An animation vet, Matthew Luhan has been making movies for more than 2 decades, and been with Pixar since the original Toy Story.


  • Great stories help anything creative, movies, games, toys

  • Start with a premise, what if idea, not story

  • Turn premise into Controlling Idea

  • One sentence that tells who character is at beginning, who he becomes, and a hint of the world. 

  • "The top scaring monster learns children aren't evil, and risks his status in confronting the establishment. "
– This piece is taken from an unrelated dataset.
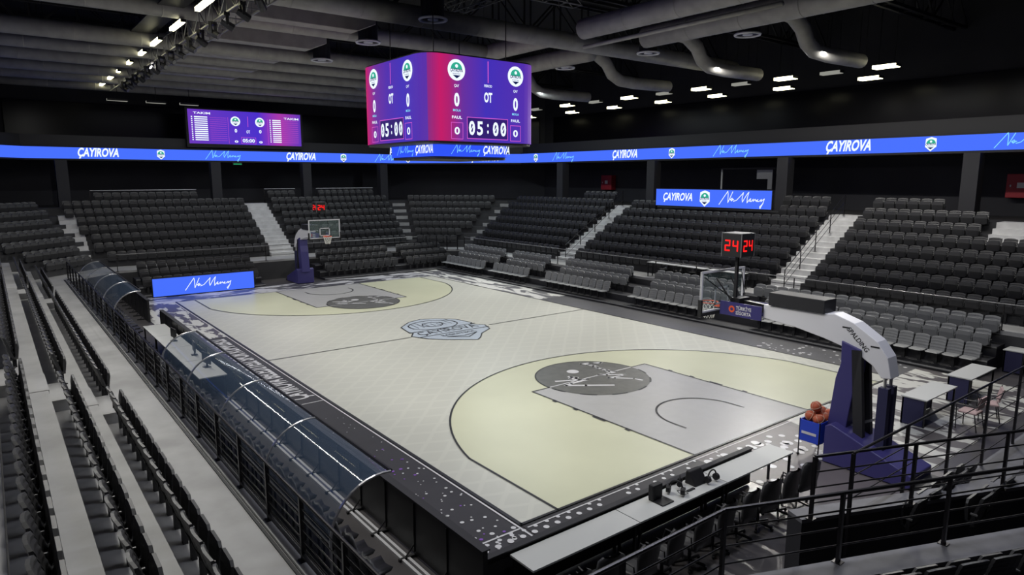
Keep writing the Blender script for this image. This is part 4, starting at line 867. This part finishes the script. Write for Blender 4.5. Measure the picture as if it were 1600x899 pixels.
def ball():
    t = thing('basketball', '', 'basketball'); a = MB(); a.sphere((0, 0, 0), .12, 20, 12); obj('skin', a, M['ball'], t, local=True, smooth=True)
    a = MB()
    for ax in range(3):
        pts_ = []
        for i in range(25):
            u = 2*PI*i/24; p = [(math.cos(u)*.1205, math.sin(u)*.1205, 0), (math.cos(u)*.1205, 0, math.sin(u)*.1205), (0, math.cos(u)*.1205, math.sin(u)*.1205)][ax]; pts_.append(p)
        a.tube(pts_, .005, 4, False)
    obj('seams', a, M['ballline'], t, local=True); return t
b0 = ball(); pl = ['left front', 'right front', 'centre', 'left back', 'right back', 'top', 'right middle']
for i, p in enumerate(pos):
    o = b0 if i == 0 else copy_tree(b0); o.location = (p[0]+.08, p[1]-.14, p[2]); o.rotation_euler = (random.random()*3, random.random()*3, random.random()*3); o['label'] = 'orange basketball in the blue cart, %s of the heap' % pl[i]; o['group'] = 'basketballs in the cart'
# ---------------------------------------------------------------- red hose cabinets, exit lamp, commentary window
for i, (x, lab) in enumerate(((12.35, 'red fire hose cabinet under the ribbon at far right of view'), (-14.2, 'small red fire hose cabinet in the distance, right stand'))):
    t = thing('fire_hose_cabinet', lab, 'fire cabinet', (x, 23.55, 5.6)); obj('cabinet', MB().box(x-.55, x+.55, 23.3, 23.79, 5.3, 6.4), M['red'], t, bevel=.02); obj('white_label', MB().box(x-.12, x+.16, 23.28, 23.30, 5.75, 6.0), M['lineW'], t); obj('latch', MB().box(x-.4, x-.35, 23.28, 23.30, 5.8, 5.9), M['lineW'], t)
# ---------------------------------------------------------------- roof: trusses, ducts, lamps
def duct(label, pts_, r, n=14, name='air_duct', bands=True, m='steel'):
    t = thing(name, label, 'air duct', pts_[0]); a = MB(); a.tube(pts_, r, n); obj('pipe', a, M[m], t, smooth=True)
    if bands:
        a = MB(); p0, p1 = Vector(pts_[0]), Vector(pts_[-1]); L = (p1-p0).length; d = (p1-p0)/L; k = max(2, int(L/2.4))
        for i in range(1, k): c = p0+d*L*i/k; a.tube([c-d*.02, c+d*.02], r*1.02, n)
        if len(pts_) == 2: obj('joint_bands', a, M['steel'], t, smooth=True)
    return t
def rod(mb, x, y, z0, z1=15.5): mb.tube([(x, y, z0), (x, y, z1)], .012, 4)
mh = MB()
duct('long round steel duct crossing the roof behind the scoreboard', [(-.7, -21, 12.3), (-.7, 19.5, 12.3)], .38)
for i, (x, y0, y1, r, z) in enumerate(((-6.0, -21, 6, .34, 12.5), (-11.8, -21, 9, .36, 12.3), (-14.8, -20, 12, .30, 12.2), (-18.2, -20, 14, .34, 12.2), (-21.6, -19, 16, .30, 12.1), (-25, -18, 18, .32, 12.1), (-28.5, -16, 12, .28, 12.0), (5.2, -6, -21, .4, 12.8))):
    duct('round steel roof duct across the hall, %s beyond the scoreboard' % ORD(i+1) if x < 0 else 'round steel roof duct on the camera side of the scoreboard', [(x, y0, z), (x, y1, z)], r)
    for y in range(-18, 12, 6): rod(mh, x, y, z+r)
duct('large round roof duct running lengthwise right of the scoreboard, inner one', [(1.2, 6.0, 12.4), (24, 6.1, 12.4)], .42); duct('large round roof duct running lengthwise right of the scoreboard, outer one', [(2.0, 9.0, 12.3), (24, 9.0, 12.3)], .45)
duct('round lengthwise roof duct beyond the scoreboard, inner one', [(-1.6, 6.4, 12.5), (-24, 6.4, 12.5)], .40); duct('round lengthwise roof duct beyond the scoreboard, outer one', [(-1.6, 9.2, 12.2), (-24, 9.2, 12.2)], .42)
duct('thin pale pipe slanting below the ducts right of the scoreboard', [(-.1, 7.3, 12.0), (9.6, 7.2, 12.0)], .09, 8, 'steel_pipe')
for i, x in enumerate((8.0, 3.0, -2.6, -9.0)):
    pts_ = [(x, 9.0+1.0, 12.4), (x, 10.6, 12.35), (x, 11.3, 12.0), (x, 11.7, 11.5), (x, 12.3, 11.25), (x, 13.4, 11.2), (x, 16.2, 11.25)]
    duct('bent elbow duct dropping toward the right stand, %s from the camera' % ORD(i+1), pts_, .30, bands=False, name='elbow_duct'); rod(mh, x, 13.5, 11.5); rod(mh, x, 16, 11.5)
# box section ducts with angled ends between the left truss and centre
for i, x in enumerate((-3.5, -8.5, -12.8, -16.6, -20.2)):
    a = MB(); a.slab([(-7.2, 12.0), (-2.2, 12.0), (-1.4, 12.35), (-1.4, 12.9), (-7.2, 12.9)], (x-.3, 0, 0), (0, 1, 0), (0, 0, 1), .7); t = thing('box_duct', 'wide box duct with slanted end under the roof, %s from the camera' % ORD(i+1), 'air duct', (x, -4, 12)); obj('casing', a, M['steel'], t, bevel=.03)
    for y in (-6, -3): rod(mh, x, y, 12.9)
# round diffusers hanging below dark drop boxes
for i, (x, y) in enumerate(((.3, -.8), (-5.1, -.8), (-10.7, -.6), (.6, 10.8), (5.9, 10.8), (-5.0, 10.6))):
    t = thing('ceiling_diffuser', 'dark roof drop duct with pale round diffuser ring, %s' % ['above the scoreboard top', 'just beyond the scoreboard', 'farthest beyond the scoreboard', 'right of scoreboard middle one', 'right of scoreboard nearest one', 'right of scoreboard farthest one'][i], 'diffuser', (x, y, 12))
    obj('drop_box', MB().tube([(x, y, 12.05), (x, y, 13.6)], .42, 16), M['black'], t); a = MB(); a.tube([(x+.5*math.cos(u), y+.5*math.sin(u), 12.02) for u in [2*PI*k/24 for k in range(25)]], .05, 6); a.tube([(x, y, 12.0), (x, y, 12.03)], .2, 14); obj('ring', a, M['white'], t)
# roof girders (lattice trusses across the hall)
def lattice(a, p0, p1, h, w_, n, rc=.05, rb=.025):
    p0 = Vector(p0); p1 = Vector(p1); d = (p1-p0)/n; side = d.normalized().cross(Vector((0, 0, 1)))*w_/2; up = Vector((0, 0, h))
    for sd in (side, -side):
        a.bar(p0+sd, p1+sd, rc); a.bar(p0+sd+up, p1+sd+up, rc)
        for i in range(n):
            q0 = p0+d*i+sd; q1 = p0+d*(i+1)+sd
            if i % 2 == 0: a.bar(q0, q1+up, rb)
            else: a.bar(q0+up, q1, rb)
            a.bar(q0, q0+up, rb)
    if w_ > .1:
        for i in range(n+1): q0 = p0+d*i; a.bar(q0+side, q0-side, rb); 
for i, x in enumerate((16, 9, 2, -5, -12, -19, -26)):
    a = MB(); lattice(a, (x, -24, 13.4), (x, 24, 13.4), 1.9, .5, 24, .14, .07); t = thing('roof_truss', 'dark steel lattice truss spanning the roof, %s from the camera' % ORD(i+1), 'truss', (x, 0, 13.4)); obj('lattice_frame', a, M['steeldark'], t)
a = MB(); lattice(a, (3.2, -3.5, 12.6), (3.2, 3.8, 12.6), .5, .5, 10, .04, .02); lattice(a, (-2.5, -3.5, 12.6), (-2.5, 3.8, 12.6), .5, .5, 10, .04, .02); lattice(a, (-3, 1.7, 13.0), (4, 1.7, 13.0), .45, .45, 10, .04, .02); t = thing('rigging_truss', 'pale aluminium rigging truss the scoreboard hangs from', 'truss', (0, 0, 12.6)); obj('lattice_frame', a, M['alu'], t)
tag(obj('hanger_rods', mh, M['rail']), 'thin hanger rods holding the roof ducts', 'rods', kind='stuff')
# left lighting bridge
lb = thing('lighting_truss', 'long lattice lighting truss running lengthwise above the left sideline', 'truss', (-10, -7.4, 12.1)); a = MB(); lattice(a, (12, -7.2, 11.7), (-28, -7.2, 11.7), .7, .8, 44, .05, .028); obj('lattice_frame', a, M['alu'], lb)
a = MB(); a.box(-28, 12, -8.9, -8.0, 12.5, 12.56); lattice(a, (12, -8.4, 12.56), (-28, -8.4, 12.56), .9, .9, 30, .04, .02); obj('catwalk', a, M['steeldark'], lb)
def lamp(name, label, p, sx=.95, sy=.32, m='lamp', rz=0, tilt=0, group=None, hang=15.5):
    t = thing(name, label, 'lamp', p, group); x, y, z = p; a = MB(); a.box(x-sx/2-.03, x+sx/2+.03, y-sy/2-.03, y+sy/2+.03, z+.01, z+.12); obj('housing', a, M['blackmetal'], t)
    a = MB(); a.box(x-sx/2, x+sx/2, y-sy/2, y+sy/2, z-.01, z+.01); a.add([(x-sx/2, y-sy/2-.035, z-.02), (x+sx/2, y-sy/2-.035, z-.02), (x+sx/2, y-sy/2-.035, z+.12), (x-sx/2, y-sy/2-.035, z+.12)], [(0, 1, 2, 3)]); obj('lens', a, M[m], t)
    a = MB(); a.tube([(x-sx/3, y, z+.12), (x-sx/3, y, hang)], .01, 4); a.tube([(x+sx/3, y, z+.12), (x+sx/3, y, hang)], .01, 4); obj('hanger', a, M['rail'], t)
for i, (px) in enumerate((-2.6, -6.7, -10.9, -14.4, -18.0, -21.9, -24.4, -27.6)):
    lamp('truss_lamp', 'lit floodlight on the left lighting truss, %s from the camera' % ORD(i+1), (px, -8.05, 12.0), 1.9, .13, group='floodlights on the left truss', hang=12.6)
lit = [(8.6, 17.3), (3.9, 17.2), (-1.1, 17.2), (-6.4, 17.2), (-12.0, 17.2), (-19.2, 17.4), (6.5, 20.4), (1.8, 20.6), (-2.5, 20.6), (-6.6, 20.6), (-11.0, 20.7), (-15.4, 20.8), (-20.5, 20.9)]
for i, (x, y) in enumerate(lit):
    lamp('flood_lamp', 'lit rectangular floodlight above the right stand, %s from the camera in the %s line' % (ORD(i+1 if i < 6 else i-5), 'upper' if i < 6 else 'lower'), (x, y, 11.0), 1.0, .42, 'lamp', group='lit floodlights above the right stand')
for i, (x, y) in enumerate(((6.2, 17.2), (1.4, 17.2), (-3.7, 17.2), (-9.3, 17.2), (-15.4, 17.3), (-23, 17.3))):
    lamp('flood_lamp', 'unlit grey floodlight above the right stand, %s from the camera' % ORD(i+1), (x, y, 11.0), .95, .3, 'lampdim', group='unlit floodlights above the right stand')
for i, y in enumerate((-6.4, -4.2, -2.2)): lamp('wall_lamp', 'pale unlit lamp panel near the far statistics screen, %s from left' % ORD(i+1), (-27.0, y-1.0, 11.0), .2, 1.1, 'lampdim', group='lamp panels by the far screen')

t = thing('exit_lamp', 'tiny green exit lamp under the far ribbon display', 'exit sign', (-27.9, 0, 7.12)); obj('lens', MB().box(-27.95, -27.88, -.35, .2, 7.13, 7.22), M['ledgreenlamp'], t); obj('housing', MB().box(-28.0, -27.95, -.4, .25, 7.1, 7.3), M['black'], t)
t = thing('announcer_booth', 'dark booth behind the blue display with a pale panel and slim post', 'booth', (-.8, 21.5, 4.42)); obj('booth_frame', MB().box(-2.6, 1.4, 21.4, 21.5, 4.43, 5.5).box(-2.6, 1.4, 21.4, 21.5, 6.72, 6.8).box(1.3, 1.4, 21.4, 21.5, 5.5, 6.72), M['fascia'], t)
obj('slim_post', MB().box(-2.5, -2.42, 21.36, 21.42, 5.5, 6.72), M['tabletop'], t); obj('pale_panel', MB().box(-.1, .9, 21.45, 21.5, 6.15, 6.68).box(.62, .9, 21.45, 21.5, 5.55, 6.15), M['alu'], t)
def stage_light(label, p, rz):
    t = thing('stage_light', label, 'stage light', p, 'stage lights on the lighting truss', rz); a = MB(); a.box(-.13, .13, -.09, .09, -.12, .0); obj('base', a, M['blackmetal'], t, local=True)
    a = MB(); a.box(-.17, -.14, -.05, .05, -.42, -.05); a.box(.14, .17, -.05, .05, -.42, -.05); obj('yoke', a, M['blackmetal'], t, local=True); a = MB(); a.tube([(0, -.18, -.30), (0, .05, -.42), (0, .2, -.50)], [.09, .13, .12], 10); obj('head', a, M['fascia'], t, local=True); a = MB(); a.tube([(0, .2, -.50), (0, .215, -.508)], .10, 10); obj('lens', a, M['alu'], t, local=True); return t
sl = stage_light('', (0, 0, 0), 0)
for i in range(16):
    o = sl if i == 0 else copy_tree(sl); o.location = (3.5-i*1.75, -7.6, 11.7); o.rotation_euler = (0, 0, random.uniform(-1, 1)); o['label'] = 'small black stage light hanging under the left lighting truss, %s from the camera' % ORD(i+1)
  • Inciting incident - first act break - midpoint - second act break - 3rd act twist

  • Plot points keep the story moving along. 

  • Introduction first. 

  • Establish character and setting

  • Establish relationships

  • Give backstory

  • Establish characters expectations for future

  • Then we watched Finding Nemo

  • Set up flaws and passions

  • Inciting incident is when what main character wants most is taken. 

  • Tries to change back easiest way possible. 

  • First act break is when they commit to going to the unknown to get back what they lost. 

  • Obstacles get harder and harder during act II

  • At the Midpoint, new goals are introduced, and existing goals evolve. 

  • Having new goal lets us change the character realistically. 

  • Second act break character has changed. Crisis moment. Here we challenge them to act on the ways they've changed. 

  • It's about choosing to change

  • You need to change to be able to best the bad guy. 

  • Climax: hero's view changes.

  • Change in view changes desires

  • 3rd act twist - final, most challenging test of character's change. Proves desires have changed. 

  • They can still care about the same thing, but in a different way. 

  • Your character's changes should express a theme. 

  • You should know what that theme is, clearly.